I’ve had the privilege of witnessing that. When people shift in the way they see themselves, all sorts of growth starts to happen. At the root of the shift is a transfer of authority from outside to inside, from believing in external codes of conduct, to believing in their own goodness and possibilities.

They start to move into the adventure of their lives like the hero in a folktale. He doesn’t set off to win the game and fill his pockets with as much gold as he can. His motivation comes from a place of love. He dares to follow a dream. People laugh at his idealism and naivety, they call him a simpleton. But he goes forward anyway. On the road, he is met by different creatures, some of whom need help—and he responds to the needs of others while continuing to follow his dream. He continually makes choices based on the intention to offer something of himself to others. In so doing, he enters a co-creative relationship with the cosmos.

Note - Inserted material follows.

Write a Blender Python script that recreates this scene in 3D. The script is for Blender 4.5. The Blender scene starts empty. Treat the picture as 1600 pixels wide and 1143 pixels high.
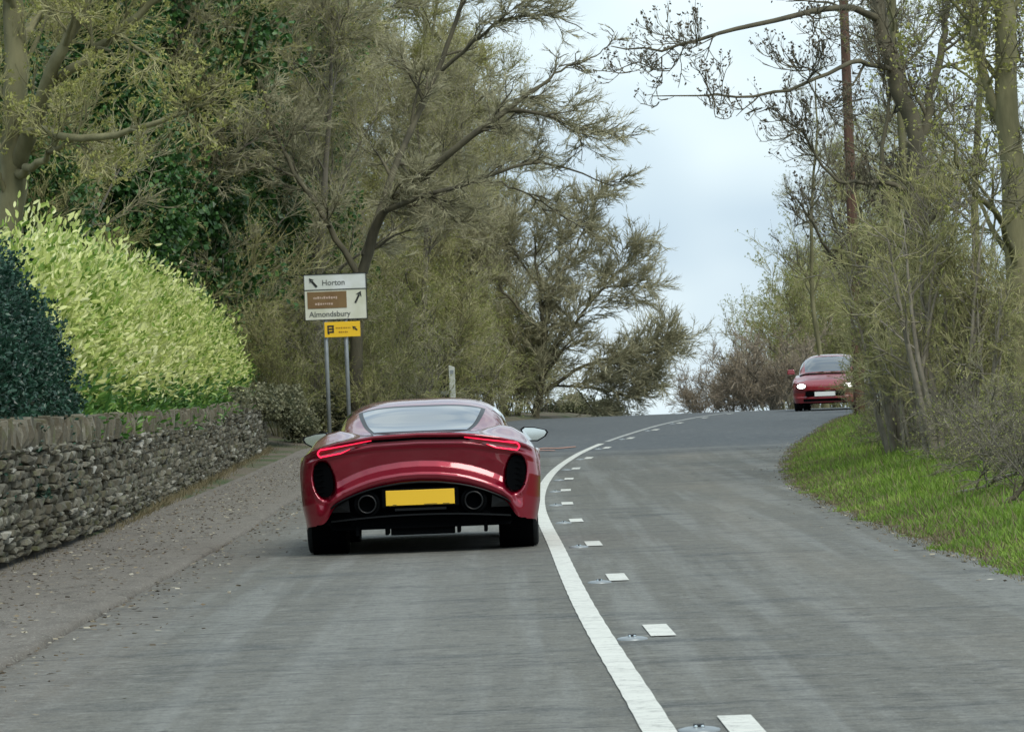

My own mythic explorations have given me a picture of humanity that is quite different from one I started out with. I don’t see human beings as sinners or mechanisms governed by the arbitrary laws of nature. I see the human soul as extraordinarily brave. It takes great love and courage to enter mortal life, to feel pain and grief, to love and then lose what we treasure most of all. Human beings meet the mystery of the cosmos at its very shore. We have the tremendous opportunity to relate to other beings, to rouse and inspire the world around us. We are creators within creation who have the opportunity to take the raw materials of life and spin them into gold. Who can know how rare that opportunity is?

When I am in the presence of one who is ill, stigmatized, bewildered, or overcome by losses that can’t be fixed or even compensated—I am aware that I am in the presence of a truly noble soul. Her story has something deep within it—a pearl of great price—not just for herself, but for the whole world. It’s vital that she see herself through to the other side, because those who suffer and thrive are the real stars. They’re the ones who will shine in the dark night and guide others who take the same way.

Basically my objective is to get people engaged in their own stories. To turn their attention from outside to inside authorities. I don’t have the answers to their questions, but they do. I’m absolutely fascinated by what people find for themselves. I marvel at the subjects they choose to explore, the questions they ask, the myths to which they’re drawn, the elements of nature that speak to them.

I’ve observed enough people taking hold of their creative paths to see that when they embrace their calling, good things happen. They have ordeals, sure, but trials come one way or another. What’s exciting is that the outside world responds to the changes people make inside. Jung called it synchronicity. It prompts one to think: Hey, maybe Providence is real. Maybe the universe actually does support me becoming the person I really am, rather than the person others tell me I should be.